The Working Interview

backpocketcoo.com

Evil HR Lady gives excellent advice of the kind I wish I had when I was starting out in job seeker land.

In Job Interview or Bake-Off?, a prospective candidate wrote in with this quandry:
“I’m in the creative field, and recently been asked as part of a job interview to produce layouts for the prospective client. The work is not paid, and several applicants are competing with each other; a bake-off type of situation.”

The candidate went on to say that these layouts would involve 2 to 4 days of work, and wondered why the wealth of work history, recommendations, and portfolio wasn’t considered good enough.

This made me think of one of my own interview experiences that was so long ago I should have forgotten it.

As a clueless newbie, I had an interview for a creative marketing-type position at Company X. After the traditional question-and-answer format, I was then asked if I could show what I could do. Despite this not having come up when the interview was scheduled, I of course said, “Yes, sure! Lead me to it!”

I was taken to a conference room with several documents laid out on the long table. “Edit these,” I was told for some, and “Make creative changes,” for others.

Well, I did. For about an hour. Nobody came by to check on me during that hour, but I needed a job and these seemed to be awfully important documents, so I did my best and was finished when they did show up. They gathered up the documents and said they’d be in touch.

I never heard from them again. It only occurred to me later that they were very probably getting work out of me for nothing.
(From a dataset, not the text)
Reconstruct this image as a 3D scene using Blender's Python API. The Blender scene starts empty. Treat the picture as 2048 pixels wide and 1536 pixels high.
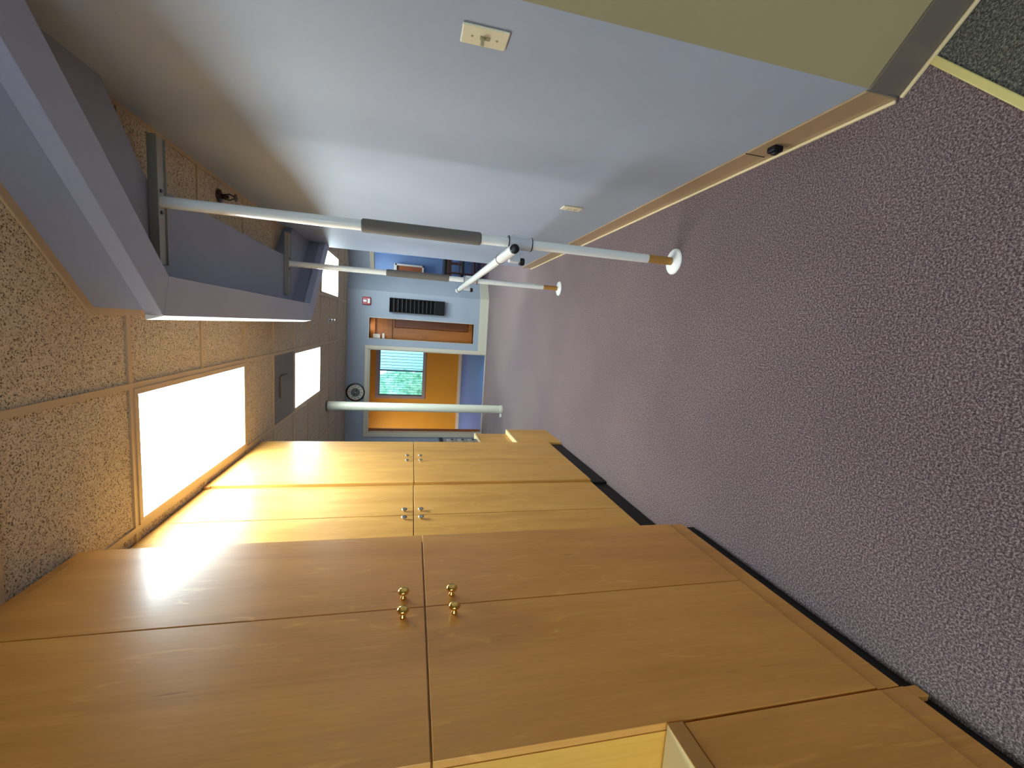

Assuming I did a good job, of course!

Nowadays I know the value of asking the right questions and being proactive about following up. But if the bake-off is slowly becoming the norm in your field, find out what the deal is before it happens to you.

2 thoughts on “The Working Interview

  1. Also, I think legally they are required to pay you for these kind of services! At the last company I worked for (pre-MFP), we actually required graphic designers to do a “stage,” where they came in and worked for half a day so we could gauge their turn-around time. We ALWAYS paid them for this time.

    Great post as alway, Becky!

    Like

  2. Thanks!

    That company you mention sounds like it has its head on straight (as it were), respecting the time of its applicants. That’s real work!